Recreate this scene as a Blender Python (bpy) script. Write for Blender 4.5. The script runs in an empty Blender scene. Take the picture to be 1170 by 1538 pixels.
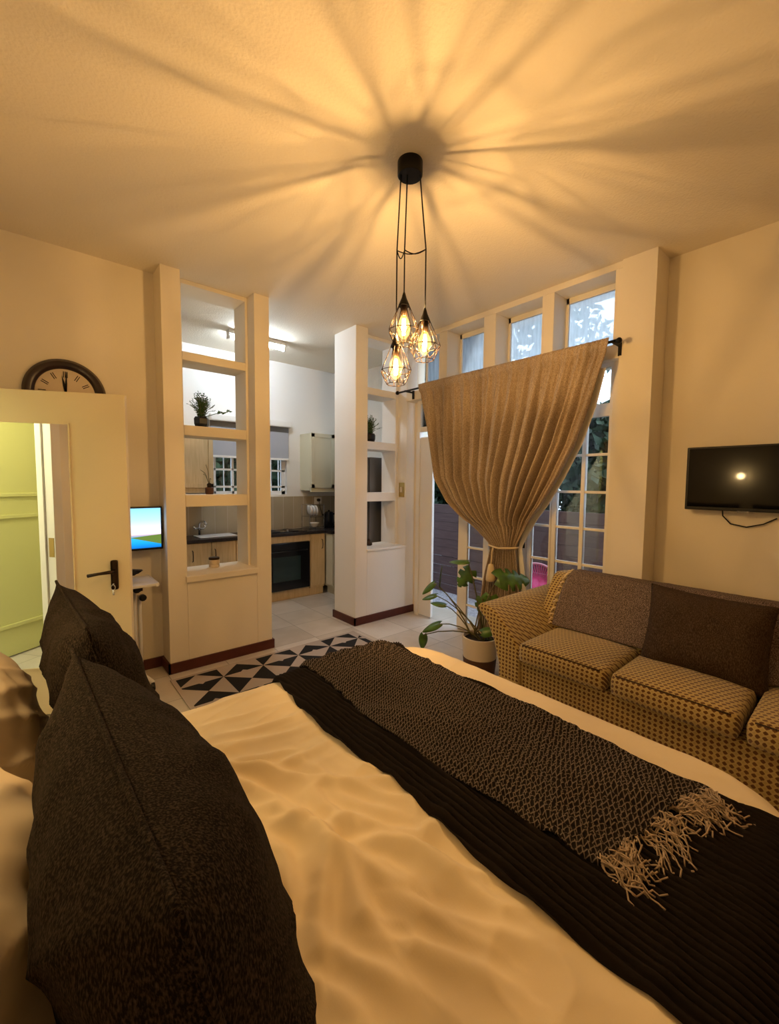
import bpy, bmesh, math, random
import numpy as np
from mathutils import Vector, Matrix, noise
random.seed(7)
PI = math.pi
COL = bpy.context.scene.collection
V = Vector

# ---------------------------------------------------------------- materials
def nt(name):
    m = bpy.data.materials.new(name); m.use_nodes = True
    n = m.node_tree.nodes; l = m.node_tree.links
    b = n['Principled BSDF']
    return m, n, l, b

def mat(name, col, rough=.6, metal=0., bump=None, var=0., vscale=8., spec=.3, sheen=0., emit=None, coat=0.):
    m, n, l, b = nt(name)
    b.inputs['Base Color'].default_value = (*col, 1)
    b.inputs['Roughness'].default_value = rough
    b.inputs['Metallic'].default_value = metal
    b.inputs['Specular IOR Level'].default_value = spec
    if sheen: b.inputs['Sheen Weight'].default_value = sheen
    if coat: b.inputs['Coat Weight'].default_value = coat
    if emit:
        b.inputs['Emission Color'].default_value = (*emit[0], 1); b.inputs['Emission Strength'].default_value = emit[1]
    tc = n.new('ShaderNodeTexCoord')
    if var:
        t = n.new('ShaderNodeTexNoise'); t.inputs['Scale'].default_value = vscale; t.inputs['Detail'].default_value = 6
        l.new(tc.outputs['Object'], t.inputs['Vector'])
        r = n.new('ShaderNodeValToRGB')
        r.color_ramp.elements[0].position = .3; r.color_ramp.elements[1].position = .7
        r.color_ramp.elements[0].color = (*[c*(1-var) for c in col], 1)
        r.color_ramp.elements[1].color = (*[min(1, c*(1+var)) for c in col], 1)
        l.new(t.outputs['Fac'], r.inputs['Fac']); l.new(r.outputs['Color'], b.inputs['Base Color'])
    if bump:
        t = n.new('ShaderNodeTexNoise'); t.inputs['Scale'].default_value = bump[0]; t.inputs['Detail'].default_value = 4
        l.new(tc.outputs['Object'], t.inputs['Vector'])
        bp = n.new('ShaderNodeBump'); bp.inputs['Strength'].default_value = bump[1]; bp.inputs['Distance'].default_value = bump[2] if len(bump) > 2 else .004
        l.new(t.outputs['Fac'], bp.inputs['Height']); l.new(bp.outputs['Normal'], b.inputs['Normal'])
    return m

def math_node(n, l, op, a, b=None):
    k = n.new('ShaderNodeMath'); k.operation = op
    for i, v in enumerate((a, b)):
        if v is None: continue
        if isinstance(v, (int, float)): k.inputs[i].default_value = v
        else: l.new(v, k.inputs[i])
    return k.outputs[0]

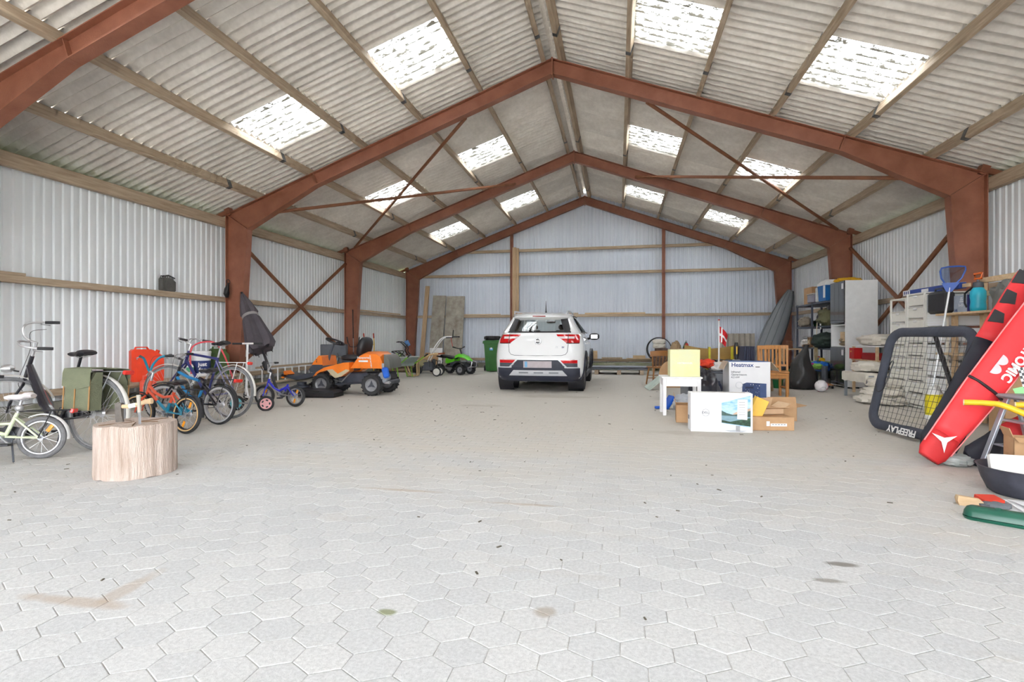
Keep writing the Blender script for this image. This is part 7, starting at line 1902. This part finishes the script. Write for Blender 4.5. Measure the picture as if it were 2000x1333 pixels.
if N1.dot(view) < 0: N1 = -N1
def on1(s, w, off=.062): return B1 + A1 * (L1 * s) + W1 * (.31 * w / 2) + N1 * off
for w in (-1, 1): MB().tube([on1(s, w * f, .02) for s, f in ((.06, .76), (.2, .84), (.4, .96), (.7, 1.0), (.98, 1.0))], .006, 6).build('piping', PKE, b1)
MB().tube([on1(.40, -1.0, .03), on1(.405, -.5, .062), on1(.41, 0, .066), on1(.415, .5, .062), on1(.42, 1.0, .03)], .012, 6, flat=1.4).build('strap', M_black, b1)
star = MB(); c_ = on1(.10, .05, .06)
for k in range(3):
    a = R(90 + 120 * k); tip = c_ + A1 * (.11 * cos(a)) + W1 * (.11 * sin(a)); l = c_ + A1 * (.025 * cos(a + 1.05)) + W1 * (.025 * sin(a + 1.05)); r_ = c_ + A1 * (.025 * cos(a - 1.05)) + W1 * (.025 * sin(a - 1.05))
    star.add([tuple(c_), tuple(l), tuple(tip), tuple(r_)] + [tuple(Vector(q) + N1 * .003) for q in (c_, l, tip, r_)], [(0, 1, 2, 3), (4, 5, 6, 7), (1, 2, 6, 5), (2, 3, 7, 6)])
star.build('star_emblem', M_white, b1)
def place_text(body, s, w, size, rotd, parent, A, W, N, fn, off):
    t = text(body, size, M_white, parent, (0, 0, 0), (0, 0, 0), bold=.004)
    X = (A * cos(R(rotd)) + W * sin(R(rotd))).normalized(); Yv = N.cross(X)
    t.matrix_world = Matrix.Translation(fn(s, w, off)) @ Matrix((X, Yv, N)).transposed().to_4x4(); return t
place_text('ATOMIC', .575, -.45, .105, 180, b1, A1, W1, N1, on1, .068)
for k, s in enumerate((.50, .55)):
    hb2 = MB(); c_ = on1(s, .35, .062)
    hb2.add([tuple(c_ + A1 * (.05 * cos(a)) + W1 * (.065 * sin(a))) for a in [pi + pi * i / 12 for i in range(13)]] + [tuple(c_ + A1 * (.05 * cos(a)) + W1 * (.065 * sin(a)) + N1 * .004) for a in [pi + pi * i / 12 for i in range(13)]], [tuple(range(13)), tuple(range(13, 26))] + [(i, i + 1, i + 14, i + 13) for i in range(12)])
    hb2.build('round_emblem', mat('emblem_grey', C_(222, 206, 210), .5), b1)
tg2 = MB().box((0, 0, 0), (.05, .004, .22)); o_ = tg2.build('checked_tag', M_white, b1); o_.matrix_world = Matrix.Translation(on1(.52, -1.15, .08)) @ Euler((0, R(-12), R(-25))).to_matrix().to_4x4()
for i in range(3):
    for j in range(9):
        if (i + j) % 2: q_ = MB().box((-.0165 + .0165 * i, -.0025, -.098 + .0245 * j), (.0165, .002, .0245)).build('black_check', M_black, o_)
gt_ = MB().box((0, 0, 0), (.07, .004, .09)).build('green_tag', mat('pale_green_tag', C_(150, 226, 146), .5), b1); gt_.matrix_world = Matrix.Translation(on1(.46, -1.35, .08)) @ Euler((0, R(-20), R(-25))).to_matrix().to_4x4()
B2, T2 = V(4.16, 5.66, .06), V(5.28, 6.06, 1.72)
b2, A2, W2, N2, L2 = ski_bag('ski_bag', 'navy ski bag with red upper end behind the bright red one', B2, T2, .40, .13, [(0, .6, 0), (.05, .8, 0), (.25, .85, 0), (.60, 1.0, 1), (.85, 1.0, 1), (1.0, .95, 1)], [('navy_shell', NB), ('red_top', RB)], V(-.5, .2, .85))
if N2.dot(view) < 0: N2 = -N2
def on2(s, w, off=.066): return B2 + A2 * (L2 * s) + W2 * (.40 * w / 2) + N2 * off
for s0, s1 in ((.69, .75), (.80, .87), (.92, .99)):
    pch = MB(); q = [on2(s0, .98, .03), on2(s0 + .015, .45, .066), on2(s1, .62, .066), on2(s1 + .01, .99, .03)]
    pch.add([tuple(p) for p in q] + [tuple(p + N2 * .006) for p in q], [(0, 1, 2, 3), (4, 5, 6, 7), (0, 1, 5, 4), (1, 2, 6, 5), (2, 3, 7, 6)]); pch.build('black_patch', M_black, b2)
MB().tube([on2(s, -1, .03) for s in (.3, .5, .7, .9)], .006, 6).build('piping', PKE, b2)
b3, *_ = ski_bag('ski_bag', 'short red and black ski bag behind the aluminium steps', V(4.34, 5.44, .05), V(4.95, 5.50, .42), .26, .10, [(0, .6, 0), (.06, .85, 0), (.5, 1.0, 1), (1.0, 1.0, 1)], [('black_shell', NB), ('red_shell', RB2)], V(-.5, .2, .85))
# --- aluminium step ladder
al = thing('step_ladder', 'grey aluminium step ladder at the right edge behind the black tub', 'step ladder', (4.60, 5.16, 0), (0, 0, R(-84)))
al.scale = (1, 1, .72)
M_alu = mat('aluminium', C_(188, 194, 204), .35, .5, .05, 10)
for s in (-1, 1):
    MB().box((s * .22, -.09, .45), (.05, .025, .92), (R(-12), R(-s * 3), 0), .004).build('front_rail', M_alu, al); MB().box((s * .20, .14, .44), (.035, .022, .90), (R(12), R(-s * 3), 0), .004).build('rear_rail', M_alu, al)
for z in (.30, .60): MB().box((0, -.12 + .19 * z, z), (.42, .09, .025), None, .004).build('step', M_alu, al)
MB().box((0, .02, .90), (.40, .26, .05), None, .02).build('platform', M_mgrey, al)
MB().box((0, .10, .35), (.40, .02, .06)).build('rear_brace', M_alu, al)
# --- yellow tube handles of a sack trolley
yt = thing('yellow_trolley', 'yellow tubular trolley handles reaching in at the right edge', 'trolley', (4.55, 4.70, 0))
for k, (dx, dy) in enumerate(((0, 0), (.30, -.12))):
    MB().tube(smooth_path([(-.42 + dx, .45 + dy, .60), (-.30 + dx, .37 + dy, .605), (-.20 + dx, .29 + dy, .585), (.05 + dx, .12 + dy, .43), (.45 + dx, -.1 + dy, .15)]), .024, 12).build('handle_tube', M_yellow, yt)
    MB().tube([(-.425 + dx, .453 + dy, .60), (-.418 + dx, .449 + dy, .60)], .0255, 12).build('tube_end', M_cream, yt)
MB().tube([(.45, -.1, .15), (.58, -.26, .15)], .02, 10).build('axle', M_dgrey, yt)
for p_ in ((.44, -.06), (.60, -.28)): MB().lathe([(.04, -.03), (.12, -.035), (.15, 0), (.12, .035), (.04, .03)], (p_[0], p_[1], .15), 'y', 22).build('wheel', M_rubber, yt)
# --- black mason's tub with polystyrene and carton
tb_ = thing('mortar_tub', 'dusty black rubber mortar tub at the right edge', 'tub', (4.17, 4.50, 0))
MB().lathe([(.20, 0), (.225, .02), (.26, .10), (.285, .19), (.295, .20), (.28, .20), (.25, .10), (.21, .03), (.01, .025)], n=40).build('tub_shell', mat('dusty_black_rubber', C_(74, 76, 88), .6, 0, .2, 6, col2=C_(48, 50, 60)), tb_)
psx = thing('polystyrene_block', 'white polystyrene packing block standing in the mortar tub', 'packing', (4.10, 4.49, .035), (R(-14), 0, R(-8)))
MB().box((0, 0, .13), (.30, .06, .24), None, .01).build('block', mat('polystyrene', C_(244, 242, 238), .8, 0, .02, 20), psx)
for k in range(4): MB().box((-.10 + .065 * k, -.031, .06), (.025, .004, .01)).build('recess', M_mgrey, psx)
MB().box((0, -.033, .10), (.26, .006, .012)).build('ledge', MATS['polystyrene'], psx)
carton('torn_carton', 'torn brown carton with open flap behind the mortar tub', (4.43, 4.90, .0), R(-10), .24, .16, .36, M_card, flaps=[('l', 110), ('f', 200)])
# --- small things on the floor at the right edge
single('firewood_block', MB().loft([[(-.07, -.03, 0), (.07, -.035, 0), (.075, .03, 0), (-.07, .035, 0)], [(-.078, -.025, .03), (.06, -.03, .035), (.065, .03, .03), (-.08, .03, .04)], [(-.072, -.02, .062), (.04, -.022, .055), (.045, .02, .05), (-.075, .022, .062)]]), M_pale, 'pale split wood block on the floor beside the mortar tub', 'wood block', (3.60, 4.14, 0), (0, 0, R(-12)))
gc = thing('cable_safe_box', 'dark green oblong plastic cable safe box on the floor at the right edge', 'case', (3.545, 3.78, 0), (0, 0, R(-30)))
M_dgp = mat('dark_green_plastic', C_(20, 84, 66), .35, 0, .05, 6)
def cap_sec(z, k): return [((.115 + .045 * k) * 0 + (.115 * math.copysign(1, cos(a)) if abs(cos(a)) > 1e-6 else 0) + .052 * k * cos(a), .052 * k * sin(a), z) for a in [2 * pi * (i + .5) / 28 for i in range(28)]]
MB().loft([cap_sec(0, .92), cap_sec(.012, 1.05), cap_sec(.020, 1.08)]).build('lower_shell', M_dgp, gc); MB().loft([cap_sec(.023, 1.04), cap_sec(.05, .96), cap_sec(.075, .70), cap_sec(.085, .35)]).build('upper_shell', M_dgp, gc)
MB().ball((0, 0, .085), (.018, .012, .008), 10, 6).build('catch', M_dgp, gc)
single('extension_lead', MB().tube([(-.10, .08, .02), (-.03, .11, .03), (.05, .09, .03), (.10, .05, .02), (.16, .05, .012), (.20, .02, .01)], .006, 6), M_white, 'white extension cord running behind the green box', 'cord', (3.57, 3.86, 0), (0, 0, R(-20)))
single('red_book', MB().box((0, 0, .02), (.13, .10, .035), (R(8), 0, 0), .003), mat('red_orange_cover', C_(226, 70, 48), .5), 'small red orange packet lying in front of the mortar tub', 'packet', (3.77, 4.24, .0), (0, 0, R(5)))
single('grey_glove', lump((0, 0, .018), (.09, .05, .022), .25, 3, 121, 20, 10), mat('grey_wool', C_(110, 116, 122), .9), 'grey work glove on the floor between wood block and papers', 'glove', (3.72, 4.10, 0))
for k in range(3): single('paper_sheet', MB().grid(lambda u, v, k=k: ((u - .5) * .20, (v - .5) * .28, .004 + .01 * sin(u * 3 + k) * v), 6, 6, .001), M_box, f'white paper sheet on the floor at the right edge, {["bottom", "middle", "top"][k]} of three', 'paper', (3.90 + .03 * k, 4.12 - .03 * k, .014 * k), (0, 0, R(-25 + 14 * k)), 'loose papers at the right edge')
single('plastic_jar', lump((0, 0, .045), (.12, .10, .055), .2, 3, 131), mat('murky_plastic_bag', C_(176, 184, 182), .3), 'crumpled clear bag on the floor under the step ladder', 'bag', (4.22, 5.42, 0))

────────────────────────────────────────

Every line from the start of the listing above through the line with "return m, n, l, b" should be repeated exactly; skip the pictures and add nothing else.

Recreate this scene as a Blender Python (bpy) script. Write for Blender 4.5. The script runs in an empty Blender scene. Take the picture to be 1170 by 1538 pixels.
import bpy, bmesh, math, random
import numpy as np
from mathutils import Vector, Matrix, noise
random.seed(7)
PI = math.pi
COL = bpy.context.scene.collection
V = Vector

# ---------------------------------------------------------------- materials
def nt(name):
    m = bpy.data.materials.new(name); m.use_nodes = True
    n = m.node_tree.nodes; l = m.node_tree.links
    b = n['Principled BSDF']
    return m, n, l, b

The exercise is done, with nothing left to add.